● Dataset section:

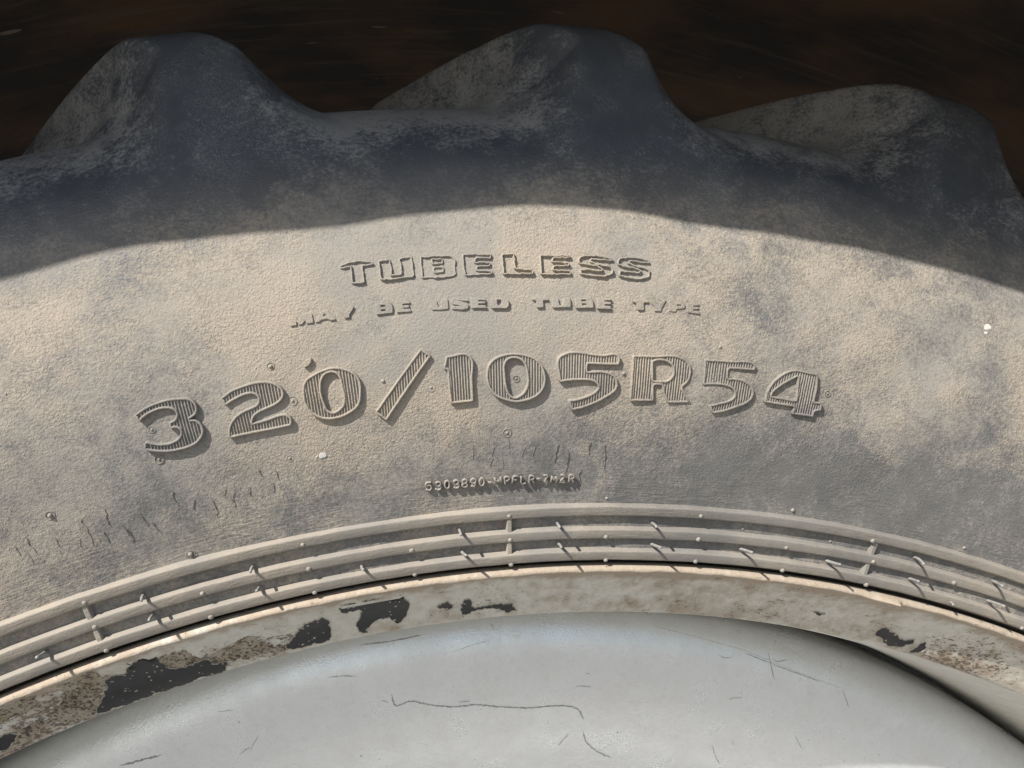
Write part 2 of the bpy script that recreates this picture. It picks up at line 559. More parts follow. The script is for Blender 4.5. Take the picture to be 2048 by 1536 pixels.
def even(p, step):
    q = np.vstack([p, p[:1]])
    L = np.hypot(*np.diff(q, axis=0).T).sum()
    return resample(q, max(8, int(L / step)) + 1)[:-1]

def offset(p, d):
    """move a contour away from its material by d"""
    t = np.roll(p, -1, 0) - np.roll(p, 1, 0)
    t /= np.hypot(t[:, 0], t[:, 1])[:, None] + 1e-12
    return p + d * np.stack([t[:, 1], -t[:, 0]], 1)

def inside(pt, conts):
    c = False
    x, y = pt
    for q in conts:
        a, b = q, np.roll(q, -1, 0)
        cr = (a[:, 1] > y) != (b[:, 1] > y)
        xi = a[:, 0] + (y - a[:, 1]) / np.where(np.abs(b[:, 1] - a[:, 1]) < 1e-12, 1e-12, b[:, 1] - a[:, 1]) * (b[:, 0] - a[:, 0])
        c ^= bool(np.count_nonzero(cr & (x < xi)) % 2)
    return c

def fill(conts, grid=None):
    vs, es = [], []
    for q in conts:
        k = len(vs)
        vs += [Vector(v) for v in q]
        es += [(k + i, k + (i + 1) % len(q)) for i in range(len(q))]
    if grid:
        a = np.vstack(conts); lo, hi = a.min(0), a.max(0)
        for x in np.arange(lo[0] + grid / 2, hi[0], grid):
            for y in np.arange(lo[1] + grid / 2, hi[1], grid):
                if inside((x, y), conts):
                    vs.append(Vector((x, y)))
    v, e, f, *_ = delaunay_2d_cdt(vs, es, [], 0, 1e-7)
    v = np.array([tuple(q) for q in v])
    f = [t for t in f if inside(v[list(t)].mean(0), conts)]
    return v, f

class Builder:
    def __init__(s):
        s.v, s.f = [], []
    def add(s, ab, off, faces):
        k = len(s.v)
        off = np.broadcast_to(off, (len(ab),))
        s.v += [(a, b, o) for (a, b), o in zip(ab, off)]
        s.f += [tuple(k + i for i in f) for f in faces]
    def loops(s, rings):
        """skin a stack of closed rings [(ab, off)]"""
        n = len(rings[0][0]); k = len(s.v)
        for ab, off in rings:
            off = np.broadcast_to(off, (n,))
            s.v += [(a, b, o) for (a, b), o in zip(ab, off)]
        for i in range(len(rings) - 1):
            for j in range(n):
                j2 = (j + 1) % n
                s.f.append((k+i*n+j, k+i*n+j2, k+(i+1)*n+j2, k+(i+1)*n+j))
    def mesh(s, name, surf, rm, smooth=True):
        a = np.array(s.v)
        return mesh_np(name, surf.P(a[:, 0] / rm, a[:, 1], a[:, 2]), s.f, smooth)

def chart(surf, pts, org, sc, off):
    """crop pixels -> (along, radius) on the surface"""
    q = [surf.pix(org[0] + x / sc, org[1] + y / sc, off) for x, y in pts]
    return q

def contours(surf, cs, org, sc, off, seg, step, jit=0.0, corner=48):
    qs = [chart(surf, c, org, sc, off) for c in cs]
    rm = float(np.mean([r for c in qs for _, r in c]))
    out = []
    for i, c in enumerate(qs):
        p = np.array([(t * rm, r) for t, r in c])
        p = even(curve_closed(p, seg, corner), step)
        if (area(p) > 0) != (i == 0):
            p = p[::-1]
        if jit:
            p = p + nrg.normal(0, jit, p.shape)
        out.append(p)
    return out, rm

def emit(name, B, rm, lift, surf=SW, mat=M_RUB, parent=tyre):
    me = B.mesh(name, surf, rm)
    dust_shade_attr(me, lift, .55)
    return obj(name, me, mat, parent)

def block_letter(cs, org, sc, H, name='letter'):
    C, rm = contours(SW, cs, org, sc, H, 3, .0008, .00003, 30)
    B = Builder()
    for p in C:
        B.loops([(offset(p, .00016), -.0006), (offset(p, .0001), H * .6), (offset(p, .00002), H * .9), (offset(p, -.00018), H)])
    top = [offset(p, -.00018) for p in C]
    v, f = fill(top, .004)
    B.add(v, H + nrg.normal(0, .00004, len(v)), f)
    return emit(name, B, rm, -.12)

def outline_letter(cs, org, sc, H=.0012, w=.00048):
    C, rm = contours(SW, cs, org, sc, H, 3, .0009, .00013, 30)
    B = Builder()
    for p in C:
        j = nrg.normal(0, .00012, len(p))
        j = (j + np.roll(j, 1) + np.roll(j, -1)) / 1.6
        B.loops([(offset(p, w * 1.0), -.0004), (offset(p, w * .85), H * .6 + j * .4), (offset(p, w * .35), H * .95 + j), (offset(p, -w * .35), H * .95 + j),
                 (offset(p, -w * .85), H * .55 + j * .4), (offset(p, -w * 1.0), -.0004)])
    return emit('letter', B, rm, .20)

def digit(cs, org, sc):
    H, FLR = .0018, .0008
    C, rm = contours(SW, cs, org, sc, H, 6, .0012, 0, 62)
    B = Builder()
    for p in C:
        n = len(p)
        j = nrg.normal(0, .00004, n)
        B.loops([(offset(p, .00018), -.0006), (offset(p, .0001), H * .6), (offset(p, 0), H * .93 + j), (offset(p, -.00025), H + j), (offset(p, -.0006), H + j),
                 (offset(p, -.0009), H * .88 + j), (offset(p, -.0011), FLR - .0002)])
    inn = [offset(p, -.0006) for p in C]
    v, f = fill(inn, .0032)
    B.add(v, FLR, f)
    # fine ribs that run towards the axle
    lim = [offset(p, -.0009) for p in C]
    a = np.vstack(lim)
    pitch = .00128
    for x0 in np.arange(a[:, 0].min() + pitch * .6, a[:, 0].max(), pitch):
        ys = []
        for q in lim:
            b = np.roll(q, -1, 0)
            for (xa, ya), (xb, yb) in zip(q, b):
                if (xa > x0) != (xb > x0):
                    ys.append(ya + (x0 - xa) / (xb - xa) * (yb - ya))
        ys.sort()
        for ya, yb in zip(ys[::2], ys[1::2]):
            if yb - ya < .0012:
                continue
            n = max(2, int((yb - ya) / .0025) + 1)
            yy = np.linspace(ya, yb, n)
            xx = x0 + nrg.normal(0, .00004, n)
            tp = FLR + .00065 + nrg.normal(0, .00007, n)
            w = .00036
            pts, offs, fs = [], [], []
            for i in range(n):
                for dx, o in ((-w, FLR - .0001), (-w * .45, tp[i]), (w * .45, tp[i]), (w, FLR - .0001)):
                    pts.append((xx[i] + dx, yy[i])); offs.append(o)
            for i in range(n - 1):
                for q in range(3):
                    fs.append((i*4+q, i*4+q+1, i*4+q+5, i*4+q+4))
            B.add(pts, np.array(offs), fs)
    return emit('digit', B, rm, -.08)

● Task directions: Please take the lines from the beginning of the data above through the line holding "return resample(q, max(8, int(L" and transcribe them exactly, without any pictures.

● Output for this exercise:
Write part 2 of the bpy script that recreates this picture. It picks up at line 559. More parts follow. The script is for Blender 4.5. Take the picture to be 2048 by 1536 pixels.
def even(p, step):
    q = np.vstack([p, p[:1]])
    L = np.hypot(*np.diff(q, axis=0).T).sum()
    return resample(q, max(8, int(L / step)) + 1)[:-1]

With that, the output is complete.